**Available data**

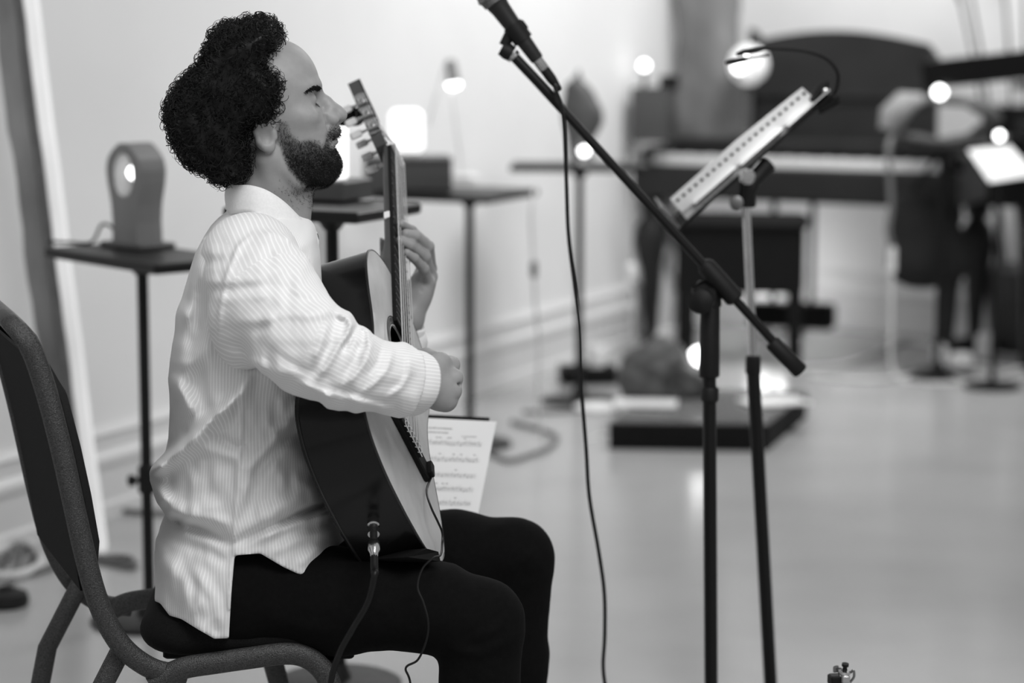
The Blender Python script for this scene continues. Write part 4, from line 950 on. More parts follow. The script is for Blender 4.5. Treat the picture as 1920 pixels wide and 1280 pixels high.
def bk(tab, z, c): return np.interp(z, tab[:, 0], tab[:, c])
def head_field():
    v = Vol((-.135, -.105, -.155), (.13, .105, .245), .0017)
    # cranium
    v.ell(hl(478, 184), (.089, .075, .085), .012)
    v.ell(hl(530, 160), (.052, .062, .062), .03)
    # face block: superellipse sections from jaw line to the front of the face
    T = np.array([(352, 592, 603, .012), (349, 580, 612, .020), (342, 562, 622, .031), (331, 545, 629, .040), (316, 527, 633.5, .047), (303, 512, 634, .051), (290, 500, 632, .0545), (278, 495, 630, .057), (262, 490, 628, .060), (248, 485, 625, .063), (236, 480, 621, .0655), (222, 478, 614, .068), (205, 475, 605, .069), (190, 472, 598, .0685), (178, 470, 594.5, .068), (166, 470, 595, .0685), (158, 470, 593.5, .069), (144, 470, 583.5, .069), (128, 470, 569.5, .067), (109, 470, 553, .062), (97, 470, 537, .052), (88, 470, 515, .040)], float)
    tz = (350-T[:, 0])/SH
    def face(x, y, z):
        x0 = np.interp(z, tz, (T[:, 1]-500)/SH); x1 = np.interp(z, tz, (T[:, 2]-500)/SH); a = np.interp(z, tz, T[:, 3])
        c = x0*.62+x1*.38; f = x1-c; b = c-x0; X = x-c
        rx = np.where(X > 0, f, b); k = (np.abs(X)/rx)**2.25+(np.abs(y)/a)**2.25
        d = (k**(1/2.25)-1)*np.minimum(rx, a)
        zz = np.maximum(z-tz[-1], tz[0]-z)
        return np.maximum(d, zz)
    v.op(face, (-.1, -.09, (350-352)/SH-.01), (.14, .09, (350-88)/SH+.01), .012)
    # neck
    v.chain([hl(492, 300), hl(497, 370), hl(492, 450), hl(487, 520)], [.050, .050, .052, .055], .02)
    v.chain([hl(528, 330), hl(532, 375), hl(530, 440)], [.036, .036, .04], .02)
    v.ell(hl(565, 378), (.010, .012, .014), .01)       # larynx
    for s in (-1, 1):
        v.cap(hl(498, 295, s*.05), hl(545, 420, s*.018), .014, .012, .016)     # neck muscle
        v.cap(hl(505, 283, s*.052), hl(560, 335, s*.041), .010, .012, .016)    # jaw edge
        v.ell(hl(568, 216, s*.051), (.020, .013, .011), .018)                  # cheekbone
        v.cap(hl(594, 160, s*.010), hl(577, 162, s*.046), .0075, .006, .010)   # brow
    # eye sockets, lids
    for s in (-1, 1):
        v.ell(hl(600, 184, s*.030), (.017, .015, .010), .012, sub=True)
        v.ell(hl(578.5, 186, s*.032), (.0128, .0135, .0125), .006)
        v.cap(hl(594.5, 191, s*.022), hl(585, 188.4, s*.040), .0015, .0008, .002, sub=True)
        v.cap(hl(593, 178, s*.020), hl(584, 175, s*.040), .0011, .0007, .003, sub=True)
    # nose
    v.cap(hl(593, 176), hl(613, 192), .0085, .0085, .010)
    v.cap(hl(613, 192), hl(634, 209), .0085, .0095, .006)
    v.ell(hl(640.5, 216.5), (.0098, .0105, .0095), .006)
    v.cap(hl(634, 226), hl(626, 232), .006, .006, .006)
    for s in (-1, 1):
        v.ell(hl(622, 223, s*.0125), (.0125, .0075, .0095), .004)
        v.cap(hl(622, 205, s*.008), hl(612, 215, s*.013), .006, .006, .008)
        v.ell(hl(632, 231, s*.0085), (.0065, .0032, .003), .0015, M=np.array([[.95, 0, .3], [0, 1, 0], [-.3, 0, .95]]), sub=True)
        v.cap(hl(611, 217, s*.0215), hl(612, 233, s*.0205), .0016, .0014, .004, sub=True)      # crease round the wing
        v.cap(hl(611, 236, s*.024), hl(606, 258, s*.032), .002, .0015, .008, sub=True)        # nasolabial fold
    # mouth
    v.ell(hl(627, 247), (.0105, .020, .009), .008)
    v.ell(hl(626, 253), (.009, .019, .0045), .004)
    v.ell(hl(625, 266), (.0085, .0175, .0058), .004)
    for s in (-1, 1): v.cap(hl(634, 259.5, s*.0), hl(618, 262, s*.024), .0016, .0014, .003, sub=True)
    v.cap(hl(637, 279, -.012), hl(637, 279, .012), .004, .004, .006, sub=True)
    v.ell(hl(619, 311), (.0155, .020, .017), .012)
    # ear
    for s in (-1, 1):
        e = [hl(514, 230, s*.071), hl(500, 221, s*.075), hl(487, 226, s*.078), hl(483, 241, s*.079), hl(488, 258, s*.077), hl(498, 270, s*.074)]
        v.ell(hl(497, 245, s*.071), (.0155, .008, .025), .006)
        v.chain(e, [.004, .0042, .0045, .0045, .0045, .005], .004)
        v.ell(hl(507, 268, s*.0715), (.0085, .006, .0105), .006)
        v.ell(hl(505, 249, s*.080), (.0095, .0065, .0125), .004, sub=True)
        v.cap(hl(515, 245, s*.069), hl(516, 252, s*.069), .005, .005, .004)
    return v
hv = head_field(); hverts, hfaces = hv.mesh()
hloc = hverts.copy(); hworld = h2w(hverts)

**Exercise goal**
Reproduce the listing word for word and omit its pictures.

**Full output**
The Blender Python script for this scene continues. Write part 4, from line 950 on. More parts follow. The script is for Blender 4.5. Treat the picture as 1920 pixels wide and 1280 pixels high.
def bk(tab, z, c): return np.interp(z, tab[:, 0], tab[:, c])
def head_field():
    v = Vol((-.135, -.105, -.155), (.13, .105, .245), .0017)
    # cranium
    v.ell(hl(478, 184), (.089, .075, .085), .012)
    v.ell(hl(530, 160), (.052, .062, .062), .03)
    # face block: superellipse sections from jaw line to the front of the face
    T = np.array([(352, 592, 603, .012), (349, 580, 612, .020), (342, 562, 622, .031), (331, 545, 629, .040), (316, 527, 633.5, .047), (303, 512, 634, .051), (290, 500, 632, .0545), (278, 495, 630, .057), (262, 490, 628, .060), (248, 485, 625, .063), (236, 480, 621, .0655), (222, 478, 614, .068), (205, 475, 605, .069), (190, 472, 598, .0685), (178, 470, 594.5, .068), (166, 470, 595, .0685), (158, 470, 593.5, .069), (144, 470, 583.5, .069), (128, 470, 569.5, .067), (109, 470, 553, .062), (97, 470, 537, .052), (88, 470, 515, .040)], float)
    tz = (350-T[:, 0])/SH
    def face(x, y, z):
        x0 = np.interp(z, tz, (T[:, 1]-500)/SH); x1 = np.interp(z, tz, (T[:, 2]-500)/SH); a = np.interp(z, tz, T[:, 3])
        c = x0*.62+x1*.38; f = x1-c; b = c-x0; X = x-c
        rx = np.where(X > 0, f, b); k = (np.abs(X)/rx)**2.25+(np.abs(y)/a)**2.25
        d = (k**(1/2.25)-1)*np.minimum(rx, a)
        zz = np.maximum(z-tz[-1], tz[0]-z)
        return np.maximum(d, zz)
    v.op(face, (-.1, -.09, (350-352)/SH-.01), (.14, .09, (350-88)/SH+.01), .012)
    # neck
    v.chain([hl(492, 300), hl(497, 370), hl(492, 450), hl(487, 520)], [.050, .050, .052, .055], .02)
    v.chain([hl(528, 330), hl(532, 375), hl(530, 440)], [.036, .036, .04], .02)
    v.ell(hl(565, 378), (.010, .012, .014), .01)       # larynx
    for s in (-1, 1):
        v.cap(hl(498, 295, s*.05), hl(545, 420, s*.018), .014, .012, .016)     # neck muscle
        v.cap(hl(505, 283, s*.052), hl(560, 335, s*.041), .010, .012, .016)    # jaw edge
        v.ell(hl(568, 216, s*.051), (.020, .013, .011), .018)                  # cheekbone
        v.cap(hl(594, 160, s*.010), hl(577, 162, s*.046), .0075, .006, .010)   # brow
    # eye sockets, lids
    for s in (-1, 1):
        v.ell(hl(600, 184, s*.030), (.017, .015, .010), .012, sub=True)
        v.ell(hl(578.5, 186, s*.032), (.0128, .0135, .0125), .006)
        v.cap(hl(594.5, 191, s*.022), hl(585, 188.4, s*.040), .0015, .0008, .002, sub=True)
        v.cap(hl(593, 178, s*.020), hl(584, 175, s*.040), .0011, .0007, .003, sub=True)
    # nose
    v.cap(hl(593, 176), hl(613, 192), .0085, .0085, .010)
    v.cap(hl(613, 192), hl(634, 209), .0085, .0095, .006)
    v.ell(hl(640.5, 216.5), (.0098, .0105, .0095), .006)
    v.cap(hl(634, 226), hl(626, 232), .006, .006, .006)
    for s in (-1, 1):
        v.ell(hl(622, 223, s*.0125), (.0125, .0075, .0095), .004)
        v.cap(hl(622, 205, s*.008), hl(612, 215, s*.013), .006, .006, .008)
        v.ell(hl(632, 231, s*.0085), (.0065, .0032, .003), .0015, M=np.array([[.95, 0, .3], [0, 1, 0], [-.3, 0, .95]]), sub=True)
        v.cap(hl(611, 217, s*.0215), hl(612, 233, s*.0205), .0016, .0014, .004, sub=True)      # crease round the wing
        v.cap(hl(611, 236, s*.024), hl(606, 258, s*.032), .002, .0015, .008, sub=True)        # nasolabial fold
    # mouth
    v.ell(hl(627, 247), (.0105, .020, .009), .008)
    v.ell(hl(626, 253), (.009, .019, .0045), .004)
    v.ell(hl(625, 266), (.0085, .0175, .0058), .004)
    for s in (-1, 1): v.cap(hl(634, 259.5, s*.0), hl(618, 262, s*.024), .0016, .0014, .003, sub=True)
    v.cap(hl(637, 279, -.012), hl(637, 279, .012), .004, .004, .006, sub=True)
    v.ell(hl(619, 311), (.0155, .020, .017), .012)
    # ear
    for s in (-1, 1):
        e = [hl(514, 230, s*.071), hl(500, 221, s*.075), hl(487, 226, s*.078), hl(483, 241, s*.079), hl(488, 258, s*.077), hl(498, 270, s*.074)]
        v.ell(hl(497, 245, s*.071), (.0155, .008, .025), .006)
        v.chain(e, [.004, .0042, .0045, .0045, .0045, .005], .004)
        v.ell(hl(507, 268, s*.0715), (.0085, .006, .0105), .006)
        v.ell(hl(505, 249, s*.080), (.0095, .0065, .0125), .004, sub=True)
        v.cap(hl(515, 245, s*.069), hl(516, 252, s*.069), .005, .005, .004)
    return v
hv = head_field(); hverts, hfaces = hv.mesh()
hloc = hverts.copy(); hworld = h2w(hverts)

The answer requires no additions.